Awareness is the first step. But, as one young man said on Monday, “It doesn’t matter what you know, it matters what you do with what you know.”

Again, Elie Wiesel:

Indifference, to me, is the epitome of evil…The opposite of love is not hate, it’s indifference. The opposite of beauty is not ugliness, it’s indifference. The opposite of faith is not heresy, it’s indifference. And the opposite of life is not death, but indifference between life and death. [3]
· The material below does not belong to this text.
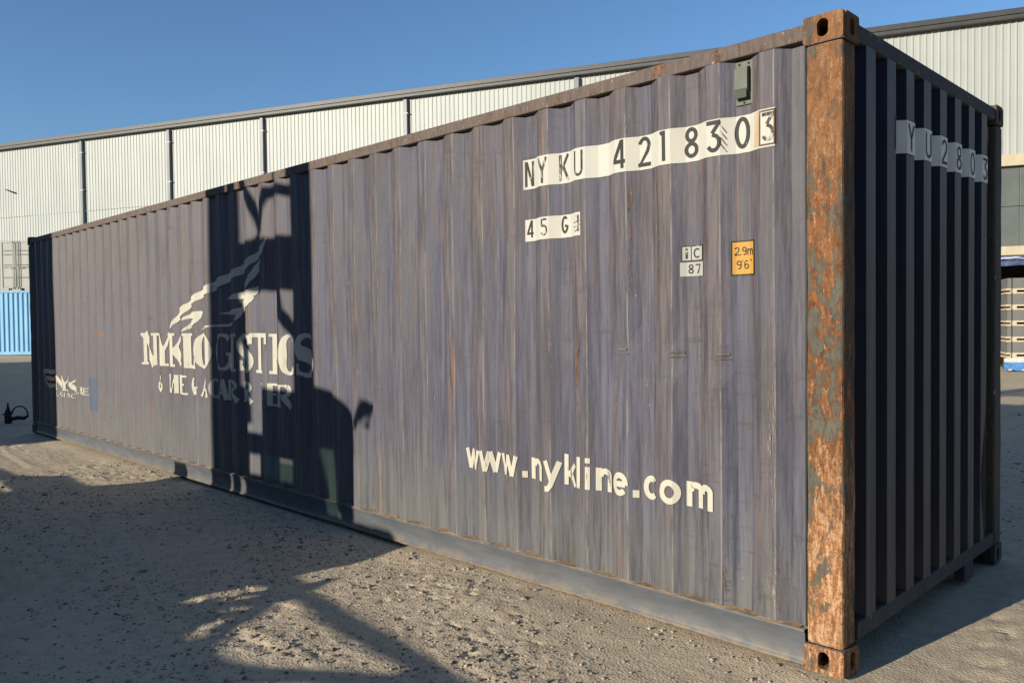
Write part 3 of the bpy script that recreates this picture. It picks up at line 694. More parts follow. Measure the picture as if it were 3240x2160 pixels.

The Silicon Valley Interreligious Council reaffirms its commitment to interreligious harmony and understanding and the rights of all to practice their religion or non-religion without fear of attack. We grieve for the suffering being experienced today by the Yezidi, and call upon the United Nations, our own nation, our friends, and our colleagues from diverse religious traditions to join together to bring the conflict to an end, offer humanitarian aid to those affected, and to work toward a peace in which all are given respect and freedom to exercise their religion. Let us all work together to create a more just and compassionate world.

Rev. D. Andrew Kille
Chair, Silicon Valley Interreligious Council
April 15, 2015

[1] Elie Wiesel, The Town Beyond the Wall (New York: Avon/ Bard Books: 1964), pp. 159, 161.
[2] The Holy Bible: New Revised Standard Version (Nashville: Thomas Nelson Publishers, 1989), Lk 10:36–37.